While the world prepares to mark the fortieth anniversary of Richard Nixon’s resignation from the presidency on August 8-9, 1974 – the president announced his decision in a primetime Oval Office address on the evening of August 8, and the resignation took effect at noon Eastern Time the following afternoon, while Nixon was riding Air Force One to California – little attention was paid to the fortieth anniversary of the event that made the resignation inevitable.
That occurred on July 27, 1974, when the U.S. Supreme Court ruled 8-0 that Nixon had to turn over to federal investigators the secret tapes of his meetings with aides on Watergate that the special prosecutors in the case had subpoenaed. In so ruling, the Court acknowledged that the doctrine of executive privilege exists, but held it did not take precedence, as Nixon was asserting it should, over federal investigators’ right to access evidence vital to a pending criminal investigation.
After that ruling, Nixon was forced to turn over what was known as the “smoking gun” of his tape collection, the conversations he had with White House chief of staff H.R. Haldeman on June 23, 1972 – a mere six days after burglars with ties to Nixon’s re-election campaign and the Central Intelligence Agency were arrested inside the offices of the Democratic National Committee in the Watergate complex. The smoking gun tape appeared to show that the president had willingly joined in a criminal conspiracy to enlist the CIA to block the FBI’s nascent Watergate investigation; three days after the tape’s contents surfaced, the president announced his intention to resign.
All of that makes Richard Nixon the last public figure in American life who could be forgiven for imagining that all embarrassing evidence won’t somehow become public.
Legal wrangles tied up most of the tapes over the ensuing three decades. But after the former president died in 1994, his estate worked out agreements with the National Archives that led to the slow declassification, over time, of almost all of the 3,700 hours of recordings Nixon made (another 800 hours remain sealed due to national security or privacy considerations). With the dawn of the Internet era came a privately-operated website entitled nixontapes.org, created by Luke A. Nichter, an associate professor of history at Texas A & M University, and his collaborator, a PhD student at the time named Rick Moss. They downloaded virtually all of the available audio – in its varying degrees of quality and intelligibility – so American citizens could hear the tapes for themselves.
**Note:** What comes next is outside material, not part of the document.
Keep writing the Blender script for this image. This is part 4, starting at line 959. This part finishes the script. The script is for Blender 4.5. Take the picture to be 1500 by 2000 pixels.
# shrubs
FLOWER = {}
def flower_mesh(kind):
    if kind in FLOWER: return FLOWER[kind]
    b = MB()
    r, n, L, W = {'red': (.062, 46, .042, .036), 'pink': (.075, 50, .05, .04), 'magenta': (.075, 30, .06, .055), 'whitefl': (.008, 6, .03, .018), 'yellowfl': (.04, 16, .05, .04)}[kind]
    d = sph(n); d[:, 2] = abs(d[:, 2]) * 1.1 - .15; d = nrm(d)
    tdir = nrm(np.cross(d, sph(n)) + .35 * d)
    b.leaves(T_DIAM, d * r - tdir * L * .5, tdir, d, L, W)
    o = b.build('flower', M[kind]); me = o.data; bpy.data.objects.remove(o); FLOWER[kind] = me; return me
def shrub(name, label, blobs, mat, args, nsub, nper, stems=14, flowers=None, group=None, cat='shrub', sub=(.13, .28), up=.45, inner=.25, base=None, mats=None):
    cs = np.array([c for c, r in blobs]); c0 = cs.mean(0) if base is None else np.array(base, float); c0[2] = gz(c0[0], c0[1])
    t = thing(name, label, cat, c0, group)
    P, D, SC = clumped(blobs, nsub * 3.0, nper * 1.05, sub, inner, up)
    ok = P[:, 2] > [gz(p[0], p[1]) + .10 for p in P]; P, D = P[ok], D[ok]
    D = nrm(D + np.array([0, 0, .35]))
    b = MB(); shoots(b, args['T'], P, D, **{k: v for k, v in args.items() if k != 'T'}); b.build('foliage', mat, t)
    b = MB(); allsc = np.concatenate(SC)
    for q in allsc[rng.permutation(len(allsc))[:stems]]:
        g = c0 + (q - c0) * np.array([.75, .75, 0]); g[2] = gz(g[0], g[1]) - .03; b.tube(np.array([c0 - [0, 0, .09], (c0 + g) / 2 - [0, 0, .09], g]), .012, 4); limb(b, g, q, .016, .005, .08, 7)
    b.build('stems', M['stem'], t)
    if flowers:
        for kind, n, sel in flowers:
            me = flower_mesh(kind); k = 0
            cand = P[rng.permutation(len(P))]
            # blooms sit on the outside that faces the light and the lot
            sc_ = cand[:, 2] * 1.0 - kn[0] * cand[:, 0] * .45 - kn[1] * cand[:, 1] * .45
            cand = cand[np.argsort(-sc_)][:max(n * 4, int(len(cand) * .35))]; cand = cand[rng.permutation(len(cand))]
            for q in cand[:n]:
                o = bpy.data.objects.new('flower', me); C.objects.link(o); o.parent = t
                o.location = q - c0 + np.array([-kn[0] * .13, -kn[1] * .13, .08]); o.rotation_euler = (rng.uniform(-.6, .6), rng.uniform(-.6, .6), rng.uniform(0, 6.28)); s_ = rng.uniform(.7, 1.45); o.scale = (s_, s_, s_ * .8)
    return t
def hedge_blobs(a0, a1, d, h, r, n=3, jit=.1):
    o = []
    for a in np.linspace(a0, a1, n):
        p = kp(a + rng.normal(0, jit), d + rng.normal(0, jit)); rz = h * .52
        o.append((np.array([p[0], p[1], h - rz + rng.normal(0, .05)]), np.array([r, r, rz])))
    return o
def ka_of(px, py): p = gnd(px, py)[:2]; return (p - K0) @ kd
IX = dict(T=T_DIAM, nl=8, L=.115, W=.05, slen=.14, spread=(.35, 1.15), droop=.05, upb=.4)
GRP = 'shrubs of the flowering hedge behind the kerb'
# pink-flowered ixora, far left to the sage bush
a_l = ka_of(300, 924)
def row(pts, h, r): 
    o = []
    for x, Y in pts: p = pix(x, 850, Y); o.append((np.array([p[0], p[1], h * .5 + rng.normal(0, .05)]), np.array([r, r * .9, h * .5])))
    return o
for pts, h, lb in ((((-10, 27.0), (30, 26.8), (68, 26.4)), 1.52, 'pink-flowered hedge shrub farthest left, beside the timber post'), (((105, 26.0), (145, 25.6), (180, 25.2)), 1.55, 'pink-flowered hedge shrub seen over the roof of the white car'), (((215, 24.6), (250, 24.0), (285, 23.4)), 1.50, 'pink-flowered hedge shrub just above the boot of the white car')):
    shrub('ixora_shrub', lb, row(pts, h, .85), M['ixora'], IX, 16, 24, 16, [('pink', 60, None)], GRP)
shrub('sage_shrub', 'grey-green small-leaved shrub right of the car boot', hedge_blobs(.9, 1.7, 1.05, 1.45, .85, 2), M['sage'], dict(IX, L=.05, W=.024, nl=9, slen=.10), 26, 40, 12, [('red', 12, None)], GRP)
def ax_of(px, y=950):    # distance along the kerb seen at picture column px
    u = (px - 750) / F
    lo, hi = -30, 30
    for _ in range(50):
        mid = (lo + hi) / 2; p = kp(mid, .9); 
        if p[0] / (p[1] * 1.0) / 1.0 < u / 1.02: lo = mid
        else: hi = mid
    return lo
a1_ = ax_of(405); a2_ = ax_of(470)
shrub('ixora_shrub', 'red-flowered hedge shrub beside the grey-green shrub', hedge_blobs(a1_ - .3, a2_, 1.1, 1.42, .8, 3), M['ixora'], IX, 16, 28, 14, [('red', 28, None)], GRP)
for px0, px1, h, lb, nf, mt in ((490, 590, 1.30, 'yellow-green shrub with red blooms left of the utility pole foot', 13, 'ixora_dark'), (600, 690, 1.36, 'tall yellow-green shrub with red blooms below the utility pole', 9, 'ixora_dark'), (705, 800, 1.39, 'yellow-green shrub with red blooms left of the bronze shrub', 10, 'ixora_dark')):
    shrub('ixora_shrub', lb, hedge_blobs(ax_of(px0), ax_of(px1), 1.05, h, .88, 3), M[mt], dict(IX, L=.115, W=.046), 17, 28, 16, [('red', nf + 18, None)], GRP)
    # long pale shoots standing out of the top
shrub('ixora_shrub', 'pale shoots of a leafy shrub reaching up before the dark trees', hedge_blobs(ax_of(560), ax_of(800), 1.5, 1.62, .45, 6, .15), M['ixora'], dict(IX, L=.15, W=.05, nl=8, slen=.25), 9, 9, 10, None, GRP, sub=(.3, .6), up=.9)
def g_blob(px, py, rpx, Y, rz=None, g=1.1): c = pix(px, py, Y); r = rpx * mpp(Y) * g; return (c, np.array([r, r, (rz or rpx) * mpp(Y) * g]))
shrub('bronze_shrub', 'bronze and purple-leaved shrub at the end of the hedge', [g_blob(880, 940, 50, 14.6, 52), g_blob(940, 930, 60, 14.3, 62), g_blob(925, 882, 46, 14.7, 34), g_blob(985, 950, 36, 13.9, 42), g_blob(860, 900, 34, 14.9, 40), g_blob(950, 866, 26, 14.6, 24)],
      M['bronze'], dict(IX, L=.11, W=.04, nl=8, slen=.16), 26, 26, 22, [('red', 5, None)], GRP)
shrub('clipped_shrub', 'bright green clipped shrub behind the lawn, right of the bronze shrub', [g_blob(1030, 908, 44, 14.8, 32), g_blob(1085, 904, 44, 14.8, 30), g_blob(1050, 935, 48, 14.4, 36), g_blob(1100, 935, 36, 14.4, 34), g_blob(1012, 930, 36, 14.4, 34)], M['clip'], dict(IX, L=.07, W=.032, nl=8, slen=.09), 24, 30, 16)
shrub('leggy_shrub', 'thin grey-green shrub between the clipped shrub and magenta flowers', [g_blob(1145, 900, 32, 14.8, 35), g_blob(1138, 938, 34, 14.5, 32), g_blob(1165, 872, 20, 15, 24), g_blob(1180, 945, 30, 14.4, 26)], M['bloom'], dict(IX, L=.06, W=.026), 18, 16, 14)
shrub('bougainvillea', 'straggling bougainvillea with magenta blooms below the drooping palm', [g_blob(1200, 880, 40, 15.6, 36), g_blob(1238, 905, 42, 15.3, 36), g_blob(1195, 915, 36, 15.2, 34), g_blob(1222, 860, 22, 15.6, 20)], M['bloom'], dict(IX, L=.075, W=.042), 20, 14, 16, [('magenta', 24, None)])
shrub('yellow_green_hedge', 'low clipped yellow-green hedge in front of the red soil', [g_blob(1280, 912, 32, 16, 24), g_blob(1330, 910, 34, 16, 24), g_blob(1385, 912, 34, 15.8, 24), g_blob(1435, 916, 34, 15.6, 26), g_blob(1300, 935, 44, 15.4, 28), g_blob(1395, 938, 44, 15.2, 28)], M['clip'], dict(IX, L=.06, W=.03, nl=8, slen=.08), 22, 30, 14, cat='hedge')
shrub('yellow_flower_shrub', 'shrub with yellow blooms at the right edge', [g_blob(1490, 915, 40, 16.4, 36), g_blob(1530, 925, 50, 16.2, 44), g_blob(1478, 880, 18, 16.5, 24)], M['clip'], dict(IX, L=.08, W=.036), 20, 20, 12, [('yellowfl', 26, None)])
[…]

Now comes a book, nearly 800 pages in length, that Nichter has co-edited with acclaimed historian Douglas Brinkley, entitled The Nixon Tapes: 1971-1972 (Houghton Mifflin Harcourt). Unlike most other volumes of Nixon tape transcripts, this new reference work focuses not at all on Watergate, but mostly on the president working with national security adviser Henry Kissinger on the watershed foreign policy initiatives of the first Nixon term: the winding down of U.S. combat operations in Vietnam, the diplomatic opening to China, the nuclear arms accord with the Soviet Union known as SALT I.
“It’s your chance to be a fly in the Oval Office, to eavesdrop on Richard Nixon,” Nichter said in a recent visit to The Foxhole. “This is Nixon at his best and Nixon at his worst. I think Nixon doesn’t have to be all good or all bad. I think we give him credit where he’s due, and I think we fault where we hear he is profane or anti-Semitic or otherwise [objectionable] on the tapes….He’s still controversial today.”